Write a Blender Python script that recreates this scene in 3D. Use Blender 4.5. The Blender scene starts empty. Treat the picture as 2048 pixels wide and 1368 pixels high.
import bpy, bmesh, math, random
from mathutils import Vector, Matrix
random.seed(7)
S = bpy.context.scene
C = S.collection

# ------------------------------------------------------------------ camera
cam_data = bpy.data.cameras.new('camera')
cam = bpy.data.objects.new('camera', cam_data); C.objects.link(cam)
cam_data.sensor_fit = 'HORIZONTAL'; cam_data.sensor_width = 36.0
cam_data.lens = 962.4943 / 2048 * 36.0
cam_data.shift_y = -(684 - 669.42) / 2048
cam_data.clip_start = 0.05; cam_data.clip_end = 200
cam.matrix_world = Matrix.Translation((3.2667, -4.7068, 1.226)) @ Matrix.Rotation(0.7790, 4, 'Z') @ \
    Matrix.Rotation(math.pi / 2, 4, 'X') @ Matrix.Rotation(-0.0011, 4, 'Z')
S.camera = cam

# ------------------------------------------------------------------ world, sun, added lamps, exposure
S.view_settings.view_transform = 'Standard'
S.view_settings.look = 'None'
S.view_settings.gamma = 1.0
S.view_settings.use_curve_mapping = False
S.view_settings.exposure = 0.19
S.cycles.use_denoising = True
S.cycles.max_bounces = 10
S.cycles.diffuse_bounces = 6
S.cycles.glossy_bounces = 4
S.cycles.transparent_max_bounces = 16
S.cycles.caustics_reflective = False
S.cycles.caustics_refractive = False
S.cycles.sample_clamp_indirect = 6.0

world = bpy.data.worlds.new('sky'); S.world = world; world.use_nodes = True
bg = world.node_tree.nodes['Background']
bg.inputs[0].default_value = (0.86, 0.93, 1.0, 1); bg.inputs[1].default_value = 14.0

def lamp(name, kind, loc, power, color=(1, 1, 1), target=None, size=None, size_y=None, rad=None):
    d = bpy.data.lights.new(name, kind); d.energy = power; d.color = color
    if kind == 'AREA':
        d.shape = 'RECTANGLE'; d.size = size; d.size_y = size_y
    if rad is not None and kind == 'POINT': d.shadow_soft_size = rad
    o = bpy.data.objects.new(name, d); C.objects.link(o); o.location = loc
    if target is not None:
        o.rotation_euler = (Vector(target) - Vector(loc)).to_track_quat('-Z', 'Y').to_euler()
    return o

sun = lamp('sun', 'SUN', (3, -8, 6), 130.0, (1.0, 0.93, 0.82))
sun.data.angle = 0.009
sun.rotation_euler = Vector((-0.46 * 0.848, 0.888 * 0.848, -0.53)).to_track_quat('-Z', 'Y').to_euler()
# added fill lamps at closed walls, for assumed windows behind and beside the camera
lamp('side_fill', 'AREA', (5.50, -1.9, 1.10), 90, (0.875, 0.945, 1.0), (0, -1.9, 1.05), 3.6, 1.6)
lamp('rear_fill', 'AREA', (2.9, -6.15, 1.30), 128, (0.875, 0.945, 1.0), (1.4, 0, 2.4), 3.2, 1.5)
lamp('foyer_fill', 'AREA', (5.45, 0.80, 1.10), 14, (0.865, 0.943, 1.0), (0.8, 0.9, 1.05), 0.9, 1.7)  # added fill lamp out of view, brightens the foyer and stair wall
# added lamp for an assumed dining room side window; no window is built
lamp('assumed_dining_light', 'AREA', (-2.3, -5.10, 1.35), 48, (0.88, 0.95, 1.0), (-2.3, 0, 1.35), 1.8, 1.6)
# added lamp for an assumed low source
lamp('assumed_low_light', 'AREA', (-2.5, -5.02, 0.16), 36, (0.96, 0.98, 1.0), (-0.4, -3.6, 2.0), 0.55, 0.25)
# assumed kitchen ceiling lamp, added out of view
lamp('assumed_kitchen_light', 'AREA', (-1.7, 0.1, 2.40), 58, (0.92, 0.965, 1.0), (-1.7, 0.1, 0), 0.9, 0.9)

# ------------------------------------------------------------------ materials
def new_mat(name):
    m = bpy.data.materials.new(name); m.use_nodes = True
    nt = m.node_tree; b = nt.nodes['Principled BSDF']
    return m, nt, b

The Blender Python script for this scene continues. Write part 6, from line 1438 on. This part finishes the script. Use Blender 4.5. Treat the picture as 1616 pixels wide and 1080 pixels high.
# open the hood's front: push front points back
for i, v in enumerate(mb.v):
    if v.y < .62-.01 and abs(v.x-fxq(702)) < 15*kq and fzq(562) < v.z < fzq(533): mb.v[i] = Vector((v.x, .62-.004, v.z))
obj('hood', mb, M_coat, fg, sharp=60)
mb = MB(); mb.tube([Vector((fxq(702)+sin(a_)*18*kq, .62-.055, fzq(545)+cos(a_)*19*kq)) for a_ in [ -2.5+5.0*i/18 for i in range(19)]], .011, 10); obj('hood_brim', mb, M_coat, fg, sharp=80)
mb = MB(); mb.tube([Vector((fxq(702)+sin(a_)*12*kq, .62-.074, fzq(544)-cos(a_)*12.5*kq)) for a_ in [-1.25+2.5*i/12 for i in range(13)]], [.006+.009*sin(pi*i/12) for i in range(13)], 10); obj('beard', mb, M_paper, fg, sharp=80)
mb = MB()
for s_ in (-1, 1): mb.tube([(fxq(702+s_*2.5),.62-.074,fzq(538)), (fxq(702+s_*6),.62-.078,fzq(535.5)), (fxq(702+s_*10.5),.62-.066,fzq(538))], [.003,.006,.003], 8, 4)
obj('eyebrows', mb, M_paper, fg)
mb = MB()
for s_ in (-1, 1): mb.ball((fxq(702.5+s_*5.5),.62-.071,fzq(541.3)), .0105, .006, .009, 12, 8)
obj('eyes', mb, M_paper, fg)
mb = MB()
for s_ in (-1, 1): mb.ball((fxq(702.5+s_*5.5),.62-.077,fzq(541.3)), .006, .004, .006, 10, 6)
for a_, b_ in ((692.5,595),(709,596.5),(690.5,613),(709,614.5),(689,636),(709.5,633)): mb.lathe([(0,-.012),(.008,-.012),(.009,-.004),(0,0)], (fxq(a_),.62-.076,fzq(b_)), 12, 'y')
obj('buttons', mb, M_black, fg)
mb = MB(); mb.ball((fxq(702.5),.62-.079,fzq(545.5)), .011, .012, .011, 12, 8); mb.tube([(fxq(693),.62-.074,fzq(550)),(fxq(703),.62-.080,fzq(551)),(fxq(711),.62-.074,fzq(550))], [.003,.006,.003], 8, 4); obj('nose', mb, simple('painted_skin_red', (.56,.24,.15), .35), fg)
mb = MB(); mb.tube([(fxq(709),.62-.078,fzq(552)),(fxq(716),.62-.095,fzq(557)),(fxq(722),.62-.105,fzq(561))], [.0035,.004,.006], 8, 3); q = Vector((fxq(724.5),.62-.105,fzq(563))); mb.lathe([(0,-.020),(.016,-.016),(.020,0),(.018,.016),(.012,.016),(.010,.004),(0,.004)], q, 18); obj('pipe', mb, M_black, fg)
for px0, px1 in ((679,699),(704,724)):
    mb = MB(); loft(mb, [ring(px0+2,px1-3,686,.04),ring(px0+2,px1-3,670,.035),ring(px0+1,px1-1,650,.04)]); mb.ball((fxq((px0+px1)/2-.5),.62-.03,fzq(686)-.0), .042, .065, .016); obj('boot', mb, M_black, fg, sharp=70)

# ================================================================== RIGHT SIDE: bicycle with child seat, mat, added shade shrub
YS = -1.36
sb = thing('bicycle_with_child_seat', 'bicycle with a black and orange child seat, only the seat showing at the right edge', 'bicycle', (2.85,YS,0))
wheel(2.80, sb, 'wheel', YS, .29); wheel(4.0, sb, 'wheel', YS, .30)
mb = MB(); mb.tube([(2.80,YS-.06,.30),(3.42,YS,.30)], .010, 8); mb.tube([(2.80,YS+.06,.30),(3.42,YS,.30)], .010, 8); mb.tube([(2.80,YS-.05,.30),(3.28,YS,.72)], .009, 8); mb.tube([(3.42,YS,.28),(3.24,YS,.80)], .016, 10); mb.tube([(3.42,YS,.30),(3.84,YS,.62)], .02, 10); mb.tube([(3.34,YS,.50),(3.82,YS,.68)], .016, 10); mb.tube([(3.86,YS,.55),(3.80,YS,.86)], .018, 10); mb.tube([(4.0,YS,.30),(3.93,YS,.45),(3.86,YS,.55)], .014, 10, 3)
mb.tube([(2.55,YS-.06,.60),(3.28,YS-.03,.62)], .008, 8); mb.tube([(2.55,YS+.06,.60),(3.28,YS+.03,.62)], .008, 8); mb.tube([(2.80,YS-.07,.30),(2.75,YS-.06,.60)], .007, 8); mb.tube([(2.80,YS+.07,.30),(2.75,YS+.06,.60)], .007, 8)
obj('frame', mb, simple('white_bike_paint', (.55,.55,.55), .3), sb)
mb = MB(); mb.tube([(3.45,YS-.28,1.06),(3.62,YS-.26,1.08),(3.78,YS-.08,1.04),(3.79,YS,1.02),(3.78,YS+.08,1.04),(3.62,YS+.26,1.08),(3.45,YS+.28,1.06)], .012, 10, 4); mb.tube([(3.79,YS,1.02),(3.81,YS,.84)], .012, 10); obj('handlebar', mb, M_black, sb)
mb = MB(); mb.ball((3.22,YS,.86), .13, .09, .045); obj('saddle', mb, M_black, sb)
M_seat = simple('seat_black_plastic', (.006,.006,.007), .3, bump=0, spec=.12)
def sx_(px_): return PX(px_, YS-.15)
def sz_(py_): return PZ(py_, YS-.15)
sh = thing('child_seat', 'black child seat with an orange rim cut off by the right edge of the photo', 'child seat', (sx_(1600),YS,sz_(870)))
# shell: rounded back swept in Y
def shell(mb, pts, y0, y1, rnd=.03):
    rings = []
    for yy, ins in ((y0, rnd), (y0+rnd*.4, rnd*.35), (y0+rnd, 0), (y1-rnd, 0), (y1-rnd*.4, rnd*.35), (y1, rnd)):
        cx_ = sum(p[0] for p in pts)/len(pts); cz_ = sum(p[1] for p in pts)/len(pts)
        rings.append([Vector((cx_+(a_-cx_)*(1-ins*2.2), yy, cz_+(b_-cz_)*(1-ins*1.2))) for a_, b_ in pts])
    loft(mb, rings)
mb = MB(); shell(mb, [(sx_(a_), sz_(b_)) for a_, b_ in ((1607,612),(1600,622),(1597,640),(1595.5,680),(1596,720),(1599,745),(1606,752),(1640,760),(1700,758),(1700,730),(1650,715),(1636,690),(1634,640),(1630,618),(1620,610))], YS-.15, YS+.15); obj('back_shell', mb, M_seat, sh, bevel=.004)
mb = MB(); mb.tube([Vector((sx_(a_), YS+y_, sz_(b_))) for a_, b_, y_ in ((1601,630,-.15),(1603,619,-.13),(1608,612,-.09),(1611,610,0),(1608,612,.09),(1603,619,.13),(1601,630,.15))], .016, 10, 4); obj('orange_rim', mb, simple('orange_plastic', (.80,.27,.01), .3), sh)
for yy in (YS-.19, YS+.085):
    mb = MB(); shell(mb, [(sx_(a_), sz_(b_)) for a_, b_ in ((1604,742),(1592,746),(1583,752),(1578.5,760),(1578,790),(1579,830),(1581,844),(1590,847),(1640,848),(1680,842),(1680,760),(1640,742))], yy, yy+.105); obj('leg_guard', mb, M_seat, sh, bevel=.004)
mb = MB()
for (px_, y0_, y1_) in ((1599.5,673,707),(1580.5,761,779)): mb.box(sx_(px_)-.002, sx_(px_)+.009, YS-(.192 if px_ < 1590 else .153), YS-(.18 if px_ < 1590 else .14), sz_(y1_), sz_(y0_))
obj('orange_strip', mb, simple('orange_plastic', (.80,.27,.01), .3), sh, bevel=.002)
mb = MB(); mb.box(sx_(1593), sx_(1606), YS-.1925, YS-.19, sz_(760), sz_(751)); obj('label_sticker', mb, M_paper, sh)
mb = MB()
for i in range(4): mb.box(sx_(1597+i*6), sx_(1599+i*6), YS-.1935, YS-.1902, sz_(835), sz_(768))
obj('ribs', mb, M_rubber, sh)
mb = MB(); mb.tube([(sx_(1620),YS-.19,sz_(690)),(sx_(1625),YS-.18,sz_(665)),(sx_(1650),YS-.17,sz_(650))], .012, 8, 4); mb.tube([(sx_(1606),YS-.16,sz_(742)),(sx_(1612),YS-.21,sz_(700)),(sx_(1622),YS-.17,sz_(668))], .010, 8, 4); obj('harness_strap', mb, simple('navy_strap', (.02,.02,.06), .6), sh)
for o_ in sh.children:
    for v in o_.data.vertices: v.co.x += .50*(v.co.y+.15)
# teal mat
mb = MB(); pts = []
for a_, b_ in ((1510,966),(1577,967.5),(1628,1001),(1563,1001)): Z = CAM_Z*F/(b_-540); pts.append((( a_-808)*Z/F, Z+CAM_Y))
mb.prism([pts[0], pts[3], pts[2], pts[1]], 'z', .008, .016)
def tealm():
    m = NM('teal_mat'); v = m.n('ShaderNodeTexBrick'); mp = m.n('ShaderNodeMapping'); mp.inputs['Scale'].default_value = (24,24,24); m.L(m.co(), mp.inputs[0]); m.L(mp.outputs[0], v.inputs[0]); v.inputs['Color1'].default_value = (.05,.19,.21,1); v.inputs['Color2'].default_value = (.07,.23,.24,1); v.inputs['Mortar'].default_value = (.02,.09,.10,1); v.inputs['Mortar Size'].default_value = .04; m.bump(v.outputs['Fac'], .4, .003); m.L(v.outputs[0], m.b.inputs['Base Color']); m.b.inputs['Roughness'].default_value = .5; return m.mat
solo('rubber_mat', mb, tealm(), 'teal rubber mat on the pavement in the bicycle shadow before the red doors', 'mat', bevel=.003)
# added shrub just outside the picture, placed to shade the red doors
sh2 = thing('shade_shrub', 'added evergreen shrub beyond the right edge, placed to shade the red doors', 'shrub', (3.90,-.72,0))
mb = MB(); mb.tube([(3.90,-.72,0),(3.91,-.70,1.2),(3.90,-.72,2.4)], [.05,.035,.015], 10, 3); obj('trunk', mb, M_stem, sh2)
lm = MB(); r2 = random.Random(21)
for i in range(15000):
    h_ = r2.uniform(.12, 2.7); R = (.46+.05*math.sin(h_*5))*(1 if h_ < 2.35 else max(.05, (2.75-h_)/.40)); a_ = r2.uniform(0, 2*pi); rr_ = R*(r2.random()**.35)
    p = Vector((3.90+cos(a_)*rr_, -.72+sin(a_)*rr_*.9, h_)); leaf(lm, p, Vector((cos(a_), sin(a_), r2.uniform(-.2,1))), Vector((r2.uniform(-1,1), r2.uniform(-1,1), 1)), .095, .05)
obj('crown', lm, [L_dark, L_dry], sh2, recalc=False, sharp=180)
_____
§ **Instruction**
Starting at the first line of the records, print each line exactly, stopping after the line that contains "S.camera = cam".

§ **The result**
Write a Blender Python script that recreates this scene in 3D. Use Blender 4.5. The Blender scene starts empty. Treat the picture as 2048 pixels wide and 1368 pixels high.
import bpy, bmesh, math, random
from mathutils import Vector, Matrix
random.seed(7)
S = bpy.context.scene
C = S.collection

# ------------------------------------------------------------------ camera
cam_data = bpy.data.cameras.new('camera')
cam = bpy.data.objects.new('camera', cam_data); C.objects.link(cam)
cam_data.sensor_fit = 'HORIZONTAL'; cam_data.sensor_width = 36.0
cam_data.lens = 962.4943 / 2048 * 36.0
cam_data.shift_y = -(684 - 669.42) / 2048
cam_data.clip_start = 0.05; cam_data.clip_end = 200
cam.matrix_world = Matrix.Translation((3.2667, -4.7068, 1.226)) @ Matrix.Rotation(0.7790, 4, 'Z') @ \
    Matrix.Rotation(math.pi / 2, 4, 'X') @ Matrix.Rotation(-0.0011, 4, 'Z')
S.camera = cam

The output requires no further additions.